Il avait pourtant anticipé sa reconversion. Diplômé du DEJEPS, il avait lancé une structure pour organiser des séjours cyclistes. Le divorce brise tout. Il n’a pas l’énergie pour mener ce projet. Il recule. Il encaisse.
Aujourd’hui, le vélo n’est plus au centre. Il est toujours là, dans un coin de la tête. Mais c’est sa meute qui compte. Trois chiens. Quatre chevaux. Et surtout ses enfants, qu’il ne voit pas assez. « Le vélo me manque, mais mes enfants sont mes principales préoccupations. »

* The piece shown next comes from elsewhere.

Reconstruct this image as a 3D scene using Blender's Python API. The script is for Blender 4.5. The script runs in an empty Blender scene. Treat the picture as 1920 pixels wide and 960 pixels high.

Un regard lucide sur l’évolution
Romain n’est pas du genre à enjoliver. Quand on lui parle du cyclisme d’aujourd’hui, il est franc. « Le monde a changé. C’était mieux avant. » Il admire Pogacar, mais cette domination écrasante le laisse un peu froid. En revanche, il s’enthousiasme pour la montée en puissance du cyclisme féminin. « Le niveau est monté, c’est plaisant à regarder. La FDJ Suez fait du très bon travail. »
Et si un jeune coureur lui demandait conseil ? Il irait droit au but. Pas de banalités sur le mental ou la VO2 max. « Je lui dirais de ne surtout pas se lancer dans la construction d’une maison. C’est une source de préoccupations incompatible avec la performance sur le vélo. »
Peut-être une autre selle
L’avenir est incertain. Mais une chose est sûre : il ne tournera pas le dos au sport. Il rêve de faire pour ses enfants ce que ses parents ont fait pour lui. Et si ce n’est pas dans le cyclisme, ce sera peut-être dans le monde équestre. « Mes enfants rêvent d’évoluer dans le monde du cheval. Alors pourquoi ne pas les accompagner, et avoir une petite écurie de concours de saut d’obstacles ? »
Ce que l’on retient
Il reste de sa carrière des images fortes. Des victoires. Des douleurs maîtrisées. Et cette scène, inoubliable, après la victoire de Brice à Andorre-Arcalis, maillot à pois sur les épaules : « Les retrouvailles au pied du podium, c’était chargé d’émotion. »
Et il reste cette phrase, sa devise, une citation légère en apparence, mais d’une justesse folle dans un sport où rien n’est jamais écrit : « Oublie que t’as aucune chance. Vas-y, fonce. Sur un malentendu, ça peut marcher. »
Romain Feillu, c’est l’histoire d’un coureur au panache assumé, d’un homme qui a connu la lumière du maillot jaune, les lignes blanches franchies à toute vitesse, mais aussi l’ombre de décisions douloureuses et de reconstructions silencieuses. C’est un nom que les suiveurs du cyclisme n’oublieront pas. Mais derrière ce nom, il y a un frère, un fils, un père, un passionné – un homme qui a toujours roulé droit, même quand la route s’effritait.
Aujourd’hui, ce n’est plus un sprint qui l’anime, mais un autre genre de trajectoire : celle qui le ramène vers ses enfants, ses animaux, ses terres, et peut-être un futur autour des chevaux. Plus calme, mais tout aussi intense. Et au fond, il continue d’y croire.